Review: Brian Jonestown Massacre at Astor Theatre

Brian Jonestown Massacre at Astor Theatre
w/ Humble Armada

Monday, November 13, 2023

Returning down under for the first time since 2019, The Brian Jonestown Massacre’s Monday night gig at the Astor Theatre was an absolute shemozzle as Captain Anton Newcombe and his fellow buccaneers steered the good ship BJM right into the rocks. While the BJM has weathered a multitude of storms over nearly three decades at sea, this in no respect means they have become more adept at avoiding choppy waters, and Monday night’s gig showed just how close they are to sinking at any given moment.

Support on the night came from upcoming locals Humble Armada. The group’s mix of poppy rock seasoned with shoegaze and psychedelic tones fitted perfectly with the mood of the crowd. Lead vocalist and guitarist Matt Simich, resplendent in an 'Eat Shit' t-shirt, led the group through a tight set that included the dreamy September 24 and the rockier Tend To from the group’s sophomore album Tomorrow’s Today.

Humble Armada

After a sizeable wait, The Brian Jonestown Massacre made their way on to the stage, only to commence with a false start, with band leader Anton Newcombe stopping the band less than thirty seconds into opener #1 Lucky Kitty, for reasons known only to himself. 

The band relaunched into the song, and were able to move onto a few more choice cuts from their two most recent LPs, 2022’s Fire Doesn’t Grow On Trees and 2023’s Your Future Is Your Past, but the tension on stage between Newcombe and the band was palpable.

After Do Rainbows Have Ends? Newcombe sat to the side of stage, requiring a hug from guitarist Ryan Van Kriedt before continuing on. However things soon again came to a grinding halt after feedback had Van Kriedt bring Wait a Minute (2:30 to Be Exact) to a stop and Newcombe angrily berated the sound desk.

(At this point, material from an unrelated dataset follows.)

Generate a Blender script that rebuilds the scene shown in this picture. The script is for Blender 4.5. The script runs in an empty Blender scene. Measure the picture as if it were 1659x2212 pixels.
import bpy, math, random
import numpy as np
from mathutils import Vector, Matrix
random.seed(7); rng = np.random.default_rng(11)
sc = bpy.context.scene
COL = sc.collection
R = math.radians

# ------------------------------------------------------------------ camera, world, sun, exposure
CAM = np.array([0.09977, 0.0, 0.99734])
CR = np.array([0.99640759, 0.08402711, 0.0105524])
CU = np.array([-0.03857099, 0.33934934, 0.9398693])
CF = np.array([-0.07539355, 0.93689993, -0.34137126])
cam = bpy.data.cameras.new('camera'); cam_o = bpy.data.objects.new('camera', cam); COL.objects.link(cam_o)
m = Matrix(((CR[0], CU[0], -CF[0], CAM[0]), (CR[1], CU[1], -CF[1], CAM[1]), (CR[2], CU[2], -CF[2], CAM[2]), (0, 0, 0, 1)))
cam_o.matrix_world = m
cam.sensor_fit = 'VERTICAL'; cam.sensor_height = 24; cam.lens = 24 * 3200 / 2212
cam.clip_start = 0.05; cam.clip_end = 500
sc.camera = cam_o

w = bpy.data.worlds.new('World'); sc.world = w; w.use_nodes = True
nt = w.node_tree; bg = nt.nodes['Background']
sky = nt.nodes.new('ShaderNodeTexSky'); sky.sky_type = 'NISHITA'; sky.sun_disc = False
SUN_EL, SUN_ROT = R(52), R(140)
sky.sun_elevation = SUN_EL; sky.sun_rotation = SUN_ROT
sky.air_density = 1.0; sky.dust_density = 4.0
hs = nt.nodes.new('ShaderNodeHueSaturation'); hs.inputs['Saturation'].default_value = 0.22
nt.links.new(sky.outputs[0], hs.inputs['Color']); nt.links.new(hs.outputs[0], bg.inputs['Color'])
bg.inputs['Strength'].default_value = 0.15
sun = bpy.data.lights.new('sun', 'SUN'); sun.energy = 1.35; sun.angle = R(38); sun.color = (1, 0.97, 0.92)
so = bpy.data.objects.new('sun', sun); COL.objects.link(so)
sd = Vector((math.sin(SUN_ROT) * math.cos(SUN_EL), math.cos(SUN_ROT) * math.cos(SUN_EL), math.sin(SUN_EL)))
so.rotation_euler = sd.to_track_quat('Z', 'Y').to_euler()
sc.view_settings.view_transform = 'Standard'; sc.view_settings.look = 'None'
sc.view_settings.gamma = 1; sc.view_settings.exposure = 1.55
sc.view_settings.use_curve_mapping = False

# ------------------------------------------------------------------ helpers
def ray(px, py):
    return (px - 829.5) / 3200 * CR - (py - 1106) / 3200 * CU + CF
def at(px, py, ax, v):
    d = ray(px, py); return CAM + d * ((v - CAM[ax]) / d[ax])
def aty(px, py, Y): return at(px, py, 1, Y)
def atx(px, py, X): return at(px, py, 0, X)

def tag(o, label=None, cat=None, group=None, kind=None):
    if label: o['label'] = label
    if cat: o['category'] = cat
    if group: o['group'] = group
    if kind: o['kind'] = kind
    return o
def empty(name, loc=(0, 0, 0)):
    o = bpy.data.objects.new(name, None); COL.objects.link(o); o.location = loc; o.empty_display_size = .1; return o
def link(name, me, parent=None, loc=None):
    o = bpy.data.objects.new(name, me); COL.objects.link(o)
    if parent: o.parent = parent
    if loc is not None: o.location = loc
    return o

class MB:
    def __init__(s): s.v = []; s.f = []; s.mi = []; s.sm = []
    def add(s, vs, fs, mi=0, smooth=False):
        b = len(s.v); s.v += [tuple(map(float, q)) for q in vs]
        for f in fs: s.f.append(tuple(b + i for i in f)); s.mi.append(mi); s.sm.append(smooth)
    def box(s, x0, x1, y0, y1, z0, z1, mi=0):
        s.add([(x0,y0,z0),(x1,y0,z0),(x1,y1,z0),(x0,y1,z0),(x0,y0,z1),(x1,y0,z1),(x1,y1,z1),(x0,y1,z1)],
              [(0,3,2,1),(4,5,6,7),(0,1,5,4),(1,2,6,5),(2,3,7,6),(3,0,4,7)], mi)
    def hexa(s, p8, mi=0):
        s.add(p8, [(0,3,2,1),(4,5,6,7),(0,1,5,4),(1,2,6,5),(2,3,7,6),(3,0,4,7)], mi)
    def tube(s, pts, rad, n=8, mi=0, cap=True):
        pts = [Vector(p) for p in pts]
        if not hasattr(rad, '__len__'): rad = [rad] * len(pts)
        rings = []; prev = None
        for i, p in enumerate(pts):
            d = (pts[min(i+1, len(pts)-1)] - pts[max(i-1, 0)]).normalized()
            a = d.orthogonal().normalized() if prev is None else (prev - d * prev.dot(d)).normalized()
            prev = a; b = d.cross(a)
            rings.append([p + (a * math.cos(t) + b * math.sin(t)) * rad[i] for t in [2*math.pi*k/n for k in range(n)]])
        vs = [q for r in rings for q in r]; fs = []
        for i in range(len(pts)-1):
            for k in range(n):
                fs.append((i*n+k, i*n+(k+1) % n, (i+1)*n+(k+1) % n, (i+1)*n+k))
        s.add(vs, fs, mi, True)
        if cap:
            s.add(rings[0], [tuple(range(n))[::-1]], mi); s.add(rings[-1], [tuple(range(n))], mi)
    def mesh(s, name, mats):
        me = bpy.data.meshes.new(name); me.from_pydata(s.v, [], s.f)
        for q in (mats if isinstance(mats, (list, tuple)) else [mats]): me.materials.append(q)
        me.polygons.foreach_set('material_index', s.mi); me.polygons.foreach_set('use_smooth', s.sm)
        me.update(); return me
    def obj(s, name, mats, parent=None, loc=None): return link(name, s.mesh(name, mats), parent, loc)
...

By this point, the BJM ship had really started to take water. Mainstays Joel Gion and Ricky Maymi stayed calm by keeping their distance from Newcombe and played their parts, but Anton continued to berate the other band members before he then turned on the audience. After You Think I’m Joking, Newcombe started on a long-winded rant that was high in word count but low in logic. As the rant slowed, there were some cheers from fans in the front row, which Newcombe took as an interruption and an insult. He demanded that two fans be removed from the show before a roadie/minder came to his aid and calmed the situation.

The Brian Jonestown Massacre

That Girl Suicide got off the ground to the pleasure of the audience, but a long pause and more passive-aggressive debate and posturing between the band and the audience followed, taking all the wind out of the sails. Van Kriedt advised the audience that the group’s ire was at their band manager for “booking us all on too long of a tour” as bottles of Grey Goose vodka appeared and were handed around by the band members. 

A few more tunes followed, Forgotten Graves being a standout, but it was not long before band members began to disappear off stage. This did not stop Anton, however, from playing on. A guitar tech took the bass while the bassist took up drums, which signalled the start of an improvised jam that bobbed along nicely in the now choppy waters.

Ultimately, the performance once again proved that The Brian Jonestown Massacre are for real. While the tension within the group must be exhausting, as well as the chaos that it brings, no one could ever say that the band is fake. Unfortunately, this does mean that the group’s one true consistency is their inconsistency. But perhaps this is what makes the BJM the BJM?